● **DATASET EXTRACT**:
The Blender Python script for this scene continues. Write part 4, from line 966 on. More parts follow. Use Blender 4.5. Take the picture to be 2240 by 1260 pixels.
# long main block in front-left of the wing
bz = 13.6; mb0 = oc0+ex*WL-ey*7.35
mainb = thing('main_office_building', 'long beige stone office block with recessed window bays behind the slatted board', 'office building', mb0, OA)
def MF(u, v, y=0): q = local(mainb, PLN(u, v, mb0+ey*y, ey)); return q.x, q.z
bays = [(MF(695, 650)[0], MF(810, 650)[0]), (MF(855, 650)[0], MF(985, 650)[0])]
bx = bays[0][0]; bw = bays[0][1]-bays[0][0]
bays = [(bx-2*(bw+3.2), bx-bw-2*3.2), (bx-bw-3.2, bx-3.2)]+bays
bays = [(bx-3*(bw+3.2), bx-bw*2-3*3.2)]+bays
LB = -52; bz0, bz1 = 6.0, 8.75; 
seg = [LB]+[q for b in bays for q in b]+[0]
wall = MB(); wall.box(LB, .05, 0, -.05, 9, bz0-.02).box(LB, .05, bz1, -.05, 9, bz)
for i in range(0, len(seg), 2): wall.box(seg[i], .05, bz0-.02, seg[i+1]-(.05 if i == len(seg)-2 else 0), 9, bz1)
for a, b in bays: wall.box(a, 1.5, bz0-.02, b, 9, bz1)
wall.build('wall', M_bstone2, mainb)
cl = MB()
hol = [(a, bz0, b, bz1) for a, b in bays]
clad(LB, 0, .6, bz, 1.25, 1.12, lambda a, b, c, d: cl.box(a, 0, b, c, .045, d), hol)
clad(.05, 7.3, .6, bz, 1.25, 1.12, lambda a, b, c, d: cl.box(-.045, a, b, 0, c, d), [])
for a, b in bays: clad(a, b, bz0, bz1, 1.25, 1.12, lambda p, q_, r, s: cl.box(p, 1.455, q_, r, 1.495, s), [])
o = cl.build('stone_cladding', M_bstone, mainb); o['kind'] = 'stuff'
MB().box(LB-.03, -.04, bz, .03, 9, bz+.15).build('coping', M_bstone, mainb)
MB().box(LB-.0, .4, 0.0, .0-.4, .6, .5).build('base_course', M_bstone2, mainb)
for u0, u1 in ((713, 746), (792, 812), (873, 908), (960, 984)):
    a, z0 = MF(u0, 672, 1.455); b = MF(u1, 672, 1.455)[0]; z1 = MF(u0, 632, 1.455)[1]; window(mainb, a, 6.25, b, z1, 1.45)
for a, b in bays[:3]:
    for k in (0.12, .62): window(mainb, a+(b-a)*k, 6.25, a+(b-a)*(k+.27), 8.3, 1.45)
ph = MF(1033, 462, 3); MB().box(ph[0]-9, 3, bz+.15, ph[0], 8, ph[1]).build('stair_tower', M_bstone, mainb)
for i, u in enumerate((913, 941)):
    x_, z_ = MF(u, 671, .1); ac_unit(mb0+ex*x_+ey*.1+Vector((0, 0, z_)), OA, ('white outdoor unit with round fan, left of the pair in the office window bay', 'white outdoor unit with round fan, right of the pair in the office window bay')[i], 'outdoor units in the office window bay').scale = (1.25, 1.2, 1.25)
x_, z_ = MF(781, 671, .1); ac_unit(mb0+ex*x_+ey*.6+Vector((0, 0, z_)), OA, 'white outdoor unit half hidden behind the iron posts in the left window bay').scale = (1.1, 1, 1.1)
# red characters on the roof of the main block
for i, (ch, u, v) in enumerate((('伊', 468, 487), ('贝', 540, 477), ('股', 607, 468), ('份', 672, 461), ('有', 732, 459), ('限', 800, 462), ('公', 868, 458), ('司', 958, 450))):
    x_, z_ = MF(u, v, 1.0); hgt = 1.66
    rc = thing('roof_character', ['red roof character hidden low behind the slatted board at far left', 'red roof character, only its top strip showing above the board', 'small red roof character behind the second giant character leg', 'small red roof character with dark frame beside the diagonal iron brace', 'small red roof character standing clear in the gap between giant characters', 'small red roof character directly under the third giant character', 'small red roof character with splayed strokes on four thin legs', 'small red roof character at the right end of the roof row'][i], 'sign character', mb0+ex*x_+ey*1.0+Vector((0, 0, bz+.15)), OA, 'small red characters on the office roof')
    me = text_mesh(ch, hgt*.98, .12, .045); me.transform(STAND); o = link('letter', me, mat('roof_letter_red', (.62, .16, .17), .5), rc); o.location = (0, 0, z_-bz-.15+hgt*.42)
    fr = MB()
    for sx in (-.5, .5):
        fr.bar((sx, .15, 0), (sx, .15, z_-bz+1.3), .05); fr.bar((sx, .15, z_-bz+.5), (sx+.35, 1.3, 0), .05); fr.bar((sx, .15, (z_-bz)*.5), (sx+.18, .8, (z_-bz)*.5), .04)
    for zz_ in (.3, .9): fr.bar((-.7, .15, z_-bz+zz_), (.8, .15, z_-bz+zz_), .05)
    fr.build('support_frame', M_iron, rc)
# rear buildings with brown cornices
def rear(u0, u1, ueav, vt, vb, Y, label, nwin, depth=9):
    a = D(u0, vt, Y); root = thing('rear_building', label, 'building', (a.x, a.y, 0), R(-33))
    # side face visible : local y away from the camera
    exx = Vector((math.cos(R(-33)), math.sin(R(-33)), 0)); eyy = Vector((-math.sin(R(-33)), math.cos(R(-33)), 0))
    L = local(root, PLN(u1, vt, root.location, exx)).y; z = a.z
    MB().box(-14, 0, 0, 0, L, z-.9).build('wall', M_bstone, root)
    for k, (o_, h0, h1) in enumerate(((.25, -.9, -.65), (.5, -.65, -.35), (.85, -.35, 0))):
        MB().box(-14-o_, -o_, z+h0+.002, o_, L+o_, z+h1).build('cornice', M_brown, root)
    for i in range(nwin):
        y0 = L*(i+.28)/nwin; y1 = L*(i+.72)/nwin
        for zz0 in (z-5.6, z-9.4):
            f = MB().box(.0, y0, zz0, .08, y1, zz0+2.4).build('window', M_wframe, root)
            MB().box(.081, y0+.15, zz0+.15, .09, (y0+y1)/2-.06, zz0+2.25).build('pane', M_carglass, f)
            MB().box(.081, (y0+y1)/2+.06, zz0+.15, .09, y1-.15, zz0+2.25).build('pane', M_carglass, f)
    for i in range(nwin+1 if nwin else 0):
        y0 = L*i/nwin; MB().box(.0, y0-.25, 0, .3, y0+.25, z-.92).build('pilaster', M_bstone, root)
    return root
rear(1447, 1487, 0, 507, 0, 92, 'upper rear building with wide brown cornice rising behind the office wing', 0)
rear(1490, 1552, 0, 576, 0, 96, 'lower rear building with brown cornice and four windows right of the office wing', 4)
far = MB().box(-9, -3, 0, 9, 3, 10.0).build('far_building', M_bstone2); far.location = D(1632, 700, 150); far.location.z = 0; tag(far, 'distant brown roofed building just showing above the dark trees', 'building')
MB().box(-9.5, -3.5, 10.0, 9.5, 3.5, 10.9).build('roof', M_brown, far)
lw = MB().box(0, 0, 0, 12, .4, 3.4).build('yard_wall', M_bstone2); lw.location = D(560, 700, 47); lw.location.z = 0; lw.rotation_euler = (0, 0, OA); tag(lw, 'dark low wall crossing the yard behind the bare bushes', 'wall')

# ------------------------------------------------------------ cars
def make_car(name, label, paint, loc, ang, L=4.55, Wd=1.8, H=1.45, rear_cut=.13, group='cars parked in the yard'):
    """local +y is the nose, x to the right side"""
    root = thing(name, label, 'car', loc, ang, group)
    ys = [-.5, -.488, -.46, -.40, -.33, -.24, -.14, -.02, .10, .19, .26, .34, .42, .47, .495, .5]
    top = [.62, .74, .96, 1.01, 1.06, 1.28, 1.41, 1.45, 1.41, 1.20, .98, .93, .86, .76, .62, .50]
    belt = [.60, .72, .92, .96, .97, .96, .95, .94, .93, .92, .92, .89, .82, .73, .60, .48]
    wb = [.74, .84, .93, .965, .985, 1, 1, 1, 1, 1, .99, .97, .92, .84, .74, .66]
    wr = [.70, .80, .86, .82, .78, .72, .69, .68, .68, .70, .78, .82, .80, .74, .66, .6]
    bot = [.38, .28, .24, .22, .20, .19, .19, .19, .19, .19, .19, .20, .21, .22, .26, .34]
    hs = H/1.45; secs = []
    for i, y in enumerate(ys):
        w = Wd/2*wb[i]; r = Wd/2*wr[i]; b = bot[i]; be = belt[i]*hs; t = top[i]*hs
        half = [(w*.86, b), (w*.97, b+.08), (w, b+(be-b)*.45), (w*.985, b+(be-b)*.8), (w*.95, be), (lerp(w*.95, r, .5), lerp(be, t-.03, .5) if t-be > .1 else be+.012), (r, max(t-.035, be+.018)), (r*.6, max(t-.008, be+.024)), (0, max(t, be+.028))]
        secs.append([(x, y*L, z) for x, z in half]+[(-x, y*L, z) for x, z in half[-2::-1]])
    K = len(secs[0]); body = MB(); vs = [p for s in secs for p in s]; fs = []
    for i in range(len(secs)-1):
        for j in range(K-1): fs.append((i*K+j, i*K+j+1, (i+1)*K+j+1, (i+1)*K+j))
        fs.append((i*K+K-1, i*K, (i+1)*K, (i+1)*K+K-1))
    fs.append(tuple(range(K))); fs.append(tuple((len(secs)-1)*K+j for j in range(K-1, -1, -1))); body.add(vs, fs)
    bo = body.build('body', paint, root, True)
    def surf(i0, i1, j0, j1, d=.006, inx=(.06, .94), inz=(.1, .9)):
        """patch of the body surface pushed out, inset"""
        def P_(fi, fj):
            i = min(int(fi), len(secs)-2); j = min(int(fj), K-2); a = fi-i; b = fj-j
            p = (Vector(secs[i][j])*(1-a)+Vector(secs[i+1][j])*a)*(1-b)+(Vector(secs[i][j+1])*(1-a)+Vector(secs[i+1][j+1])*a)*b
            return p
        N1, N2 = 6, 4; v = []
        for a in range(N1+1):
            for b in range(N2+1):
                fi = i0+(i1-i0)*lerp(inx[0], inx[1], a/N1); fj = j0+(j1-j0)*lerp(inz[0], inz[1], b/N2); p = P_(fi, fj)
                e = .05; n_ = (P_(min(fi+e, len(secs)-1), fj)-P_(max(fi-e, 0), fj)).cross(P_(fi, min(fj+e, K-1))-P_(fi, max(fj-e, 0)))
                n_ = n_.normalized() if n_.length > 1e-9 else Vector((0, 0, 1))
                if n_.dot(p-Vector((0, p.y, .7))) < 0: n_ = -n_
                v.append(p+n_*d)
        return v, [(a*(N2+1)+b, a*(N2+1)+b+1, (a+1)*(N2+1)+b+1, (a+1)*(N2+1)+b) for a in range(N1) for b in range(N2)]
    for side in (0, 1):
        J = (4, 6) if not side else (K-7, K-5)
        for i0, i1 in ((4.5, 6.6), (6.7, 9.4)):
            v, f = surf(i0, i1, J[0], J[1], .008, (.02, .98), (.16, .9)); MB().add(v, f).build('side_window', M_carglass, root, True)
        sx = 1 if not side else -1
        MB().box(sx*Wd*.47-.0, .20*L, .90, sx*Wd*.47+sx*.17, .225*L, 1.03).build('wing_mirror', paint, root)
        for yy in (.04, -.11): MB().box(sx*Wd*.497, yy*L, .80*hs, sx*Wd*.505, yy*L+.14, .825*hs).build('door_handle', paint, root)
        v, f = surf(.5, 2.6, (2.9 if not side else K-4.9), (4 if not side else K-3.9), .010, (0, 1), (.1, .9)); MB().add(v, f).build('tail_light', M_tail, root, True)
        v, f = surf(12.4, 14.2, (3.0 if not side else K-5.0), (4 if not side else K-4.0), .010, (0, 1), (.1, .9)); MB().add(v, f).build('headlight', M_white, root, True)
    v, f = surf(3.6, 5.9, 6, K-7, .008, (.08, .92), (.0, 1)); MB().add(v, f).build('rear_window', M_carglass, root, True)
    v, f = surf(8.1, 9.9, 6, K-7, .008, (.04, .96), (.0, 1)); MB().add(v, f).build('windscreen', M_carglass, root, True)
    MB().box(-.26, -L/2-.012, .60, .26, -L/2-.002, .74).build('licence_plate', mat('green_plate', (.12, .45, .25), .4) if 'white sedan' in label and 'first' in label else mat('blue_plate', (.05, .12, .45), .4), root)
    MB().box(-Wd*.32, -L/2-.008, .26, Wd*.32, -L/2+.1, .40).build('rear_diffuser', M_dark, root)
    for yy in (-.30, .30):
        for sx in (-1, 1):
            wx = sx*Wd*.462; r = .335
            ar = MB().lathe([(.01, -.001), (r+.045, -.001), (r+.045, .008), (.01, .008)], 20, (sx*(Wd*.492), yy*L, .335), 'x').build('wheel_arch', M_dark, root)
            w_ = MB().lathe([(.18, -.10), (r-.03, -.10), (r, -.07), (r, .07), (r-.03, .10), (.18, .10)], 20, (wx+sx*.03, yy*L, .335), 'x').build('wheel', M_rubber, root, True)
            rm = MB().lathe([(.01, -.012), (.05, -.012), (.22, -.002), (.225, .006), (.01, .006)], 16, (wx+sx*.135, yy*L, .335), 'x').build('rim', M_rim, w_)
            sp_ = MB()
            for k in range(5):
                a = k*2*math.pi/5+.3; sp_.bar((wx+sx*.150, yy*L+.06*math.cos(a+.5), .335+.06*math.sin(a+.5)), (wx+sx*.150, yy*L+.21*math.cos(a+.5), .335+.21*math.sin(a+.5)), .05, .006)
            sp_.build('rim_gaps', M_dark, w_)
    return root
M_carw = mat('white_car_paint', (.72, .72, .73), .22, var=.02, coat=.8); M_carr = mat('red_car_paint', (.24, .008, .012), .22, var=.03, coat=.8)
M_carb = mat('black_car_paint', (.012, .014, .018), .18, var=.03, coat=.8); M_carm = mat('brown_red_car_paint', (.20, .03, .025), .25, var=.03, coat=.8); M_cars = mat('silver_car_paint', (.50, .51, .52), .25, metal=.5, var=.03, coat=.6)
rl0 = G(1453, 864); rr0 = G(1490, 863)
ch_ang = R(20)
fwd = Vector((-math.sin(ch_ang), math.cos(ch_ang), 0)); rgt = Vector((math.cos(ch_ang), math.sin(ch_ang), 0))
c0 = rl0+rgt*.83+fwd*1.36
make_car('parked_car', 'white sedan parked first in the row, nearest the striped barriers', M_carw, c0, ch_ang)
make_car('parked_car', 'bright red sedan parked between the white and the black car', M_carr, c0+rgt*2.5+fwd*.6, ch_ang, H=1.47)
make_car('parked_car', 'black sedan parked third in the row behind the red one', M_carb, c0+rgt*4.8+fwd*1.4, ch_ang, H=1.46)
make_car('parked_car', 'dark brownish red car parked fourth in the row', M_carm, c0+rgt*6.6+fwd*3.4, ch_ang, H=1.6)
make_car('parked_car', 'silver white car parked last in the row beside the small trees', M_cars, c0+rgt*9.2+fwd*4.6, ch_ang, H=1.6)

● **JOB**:
Report all lines of the data above that include the string "from".

● **WORKED SOLUTION**:
The Blender Python script for this scene continues. Write part 4, from line 966 on. More parts follow. Use Blender 4.5. Take the picture to be 2240 by 1260 pixels.
    # side face visible : local y away from the camera